* [WHAT YOU ARE ASKED TO DO] Copy out every line exactly as given.

* [DATA LINES]

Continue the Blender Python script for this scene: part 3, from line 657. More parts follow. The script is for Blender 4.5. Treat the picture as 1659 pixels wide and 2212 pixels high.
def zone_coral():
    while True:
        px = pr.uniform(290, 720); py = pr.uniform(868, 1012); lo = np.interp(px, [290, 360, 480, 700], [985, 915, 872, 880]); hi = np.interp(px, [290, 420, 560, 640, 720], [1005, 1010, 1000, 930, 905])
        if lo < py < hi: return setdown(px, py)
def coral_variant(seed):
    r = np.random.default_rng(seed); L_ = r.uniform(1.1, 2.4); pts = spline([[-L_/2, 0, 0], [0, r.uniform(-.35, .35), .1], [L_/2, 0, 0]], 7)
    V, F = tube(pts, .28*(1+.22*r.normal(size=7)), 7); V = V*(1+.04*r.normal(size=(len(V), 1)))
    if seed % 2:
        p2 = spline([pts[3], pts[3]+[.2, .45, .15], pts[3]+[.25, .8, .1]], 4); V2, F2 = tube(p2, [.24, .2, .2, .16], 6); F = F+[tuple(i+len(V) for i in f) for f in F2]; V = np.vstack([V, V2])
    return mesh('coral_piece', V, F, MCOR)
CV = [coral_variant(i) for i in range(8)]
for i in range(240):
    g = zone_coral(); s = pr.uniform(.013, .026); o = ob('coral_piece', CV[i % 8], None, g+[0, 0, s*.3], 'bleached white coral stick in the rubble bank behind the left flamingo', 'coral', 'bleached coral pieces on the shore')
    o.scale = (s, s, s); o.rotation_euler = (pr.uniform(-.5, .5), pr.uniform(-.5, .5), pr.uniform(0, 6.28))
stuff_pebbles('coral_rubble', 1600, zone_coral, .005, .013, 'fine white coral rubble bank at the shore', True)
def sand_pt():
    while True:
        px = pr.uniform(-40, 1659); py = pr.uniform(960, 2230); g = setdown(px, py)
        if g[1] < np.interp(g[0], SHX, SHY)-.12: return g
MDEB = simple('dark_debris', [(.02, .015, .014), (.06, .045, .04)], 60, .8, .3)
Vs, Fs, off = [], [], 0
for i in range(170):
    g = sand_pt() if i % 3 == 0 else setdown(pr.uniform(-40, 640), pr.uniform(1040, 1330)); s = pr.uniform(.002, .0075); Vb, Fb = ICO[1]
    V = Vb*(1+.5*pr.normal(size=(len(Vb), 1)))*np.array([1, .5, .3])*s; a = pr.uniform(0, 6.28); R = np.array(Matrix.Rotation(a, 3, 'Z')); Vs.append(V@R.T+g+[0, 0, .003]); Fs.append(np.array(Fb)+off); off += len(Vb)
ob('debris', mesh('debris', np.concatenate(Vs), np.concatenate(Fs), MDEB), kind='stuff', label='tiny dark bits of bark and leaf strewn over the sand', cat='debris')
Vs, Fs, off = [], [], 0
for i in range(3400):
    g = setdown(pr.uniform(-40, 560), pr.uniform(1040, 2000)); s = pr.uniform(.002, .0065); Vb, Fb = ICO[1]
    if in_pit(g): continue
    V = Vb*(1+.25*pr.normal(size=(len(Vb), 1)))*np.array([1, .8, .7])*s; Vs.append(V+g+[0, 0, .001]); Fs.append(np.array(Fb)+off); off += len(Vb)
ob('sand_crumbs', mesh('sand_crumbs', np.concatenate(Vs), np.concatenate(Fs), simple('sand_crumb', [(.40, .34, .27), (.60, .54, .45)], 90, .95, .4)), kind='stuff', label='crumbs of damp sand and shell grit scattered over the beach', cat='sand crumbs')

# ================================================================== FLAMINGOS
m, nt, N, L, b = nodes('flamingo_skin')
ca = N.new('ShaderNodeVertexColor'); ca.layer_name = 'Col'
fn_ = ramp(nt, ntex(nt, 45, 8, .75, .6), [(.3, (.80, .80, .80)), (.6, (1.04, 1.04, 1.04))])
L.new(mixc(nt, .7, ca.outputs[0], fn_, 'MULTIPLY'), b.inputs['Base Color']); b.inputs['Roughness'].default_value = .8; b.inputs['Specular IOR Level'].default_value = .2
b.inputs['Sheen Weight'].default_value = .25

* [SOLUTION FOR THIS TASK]
Continue the Blender Python script for this scene: part 3, from line 657. More parts follow. The script is for Blender 4.5. Treat the picture as 1659 pixels wide and 2212 pixels high.
def zone_coral():
    while True:
        px = pr.uniform(290, 720); py = pr.uniform(868, 1012); lo = np.interp(px, [290, 360, 480, 700], [985, 915, 872, 880]); hi = np.interp(px, [290, 420, 560, 640, 720], [1005, 1010, 1000, 930, 905])
        if lo < py < hi: return setdown(px, py)
def coral_variant(seed):
    r = np.random.default_rng(seed); L_ = r.uniform(1.1, 2.4); pts = spline([[-L_/2, 0, 0], [0, r.uniform(-.35, .35), .1], [L_/2, 0, 0]], 7)
    V, F = tube(pts, .28*(1+.22*r.normal(size=7)), 7); V = V*(1+.04*r.normal(size=(len(V), 1)))
    if seed % 2:
        p2 = spline([pts[3], pts[3]+[.2, .45, .15], pts[3]+[.25, .8, .1]], 4); V2, F2 = tube(p2, [.24, .2, .2, .16], 6); F = F+[tuple(i+len(V) for i in f) for f in F2]; V = np.vstack([V, V2])
    return mesh('coral_piece', V, F, MCOR)
CV = [coral_variant(i) for i in range(8)]
for i in range(240):
    g = zone_coral(); s = pr.uniform(.013, .026); o = ob('coral_piece', CV[i % 8], None, g+[0, 0, s*.3], 'bleached white coral stick in the rubble bank behind the left flamingo', 'coral', 'bleached coral pieces on the shore')
    o.scale = (s, s, s); o.rotation_euler = (pr.uniform(-.5, .5), pr.uniform(-.5, .5), pr.uniform(0, 6.28))
stuff_pebbles('coral_rubble', 1600, zone_coral, .005, .013, 'fine white coral rubble bank at the shore', True)
def sand_pt():
    while True:
        px = pr.uniform(-40, 1659); py = pr.uniform(960, 2230); g = setdown(px, py)
        if g[1] < np.interp(g[0], SHX, SHY)-.12: return g
MDEB = simple('dark_debris', [(.02, .015, .014), (.06, .045, .04)], 60, .8, .3)
Vs, Fs, off = [], [], 0
for i in range(170):
    g = sand_pt() if i % 3 == 0 else setdown(pr.uniform(-40, 640), pr.uniform(1040, 1330)); s = pr.uniform(.002, .0075); Vb, Fb = ICO[1]
    V = Vb*(1+.5*pr.normal(size=(len(Vb), 1)))*np.array([1, .5, .3])*s; a = pr.uniform(0, 6.28); R = np.array(Matrix.Rotation(a, 3, 'Z')); Vs.append(V@R.T+g+[0, 0, .003]); Fs.append(np.array(Fb)+off); off += len(Vb)
ob('debris', mesh('debris', np.concatenate(Vs), np.concatenate(Fs), MDEB), kind='stuff', label='tiny dark bits of bark and leaf strewn over the sand', cat='debris')
Vs, Fs, off = [], [], 0
for i in range(3400):
    g = setdown(pr.uniform(-40, 560), pr.uniform(1040, 2000)); s = pr.uniform(.002, .0065); Vb, Fb = ICO[1]
    if in_pit(g): continue
    V = Vb*(1+.25*pr.normal(size=(len(Vb), 1)))*np.array([1, .8, .7])*s; Vs.append(V+g+[0, 0, .001]); Fs.append(np.array(Fb)+off); off += len(Vb)
ob('sand_crumbs', mesh('sand_crumbs', np.concatenate(Vs), np.concatenate(Fs), simple('sand_crumb', [(.40, .34, .27), (.60, .54, .45)], 90, .95, .4)), kind='stuff', label='crumbs of damp sand and shell grit scattered over the beach', cat='sand crumbs')

# ================================================================== FLAMINGOS
m, nt, N, L, b = nodes('flamingo_skin')
ca = N.new('ShaderNodeVertexColor'); ca.layer_name = 'Col'
fn_ = ramp(nt, ntex(nt, 45, 8, .75, .6), [(.3, (.80, .80, .80)), (.6, (1.04, 1.04, 1.04))])
L.new(mixc(nt, .7, ca.outputs[0], fn_, 'MULTIPLY'), b.inputs['Base Color']); b.inputs['Roughness'].default_value = .8; b.inputs['Specular IOR Level'].default_value = .2
b.inputs['Sheen Weight'].default_value = .25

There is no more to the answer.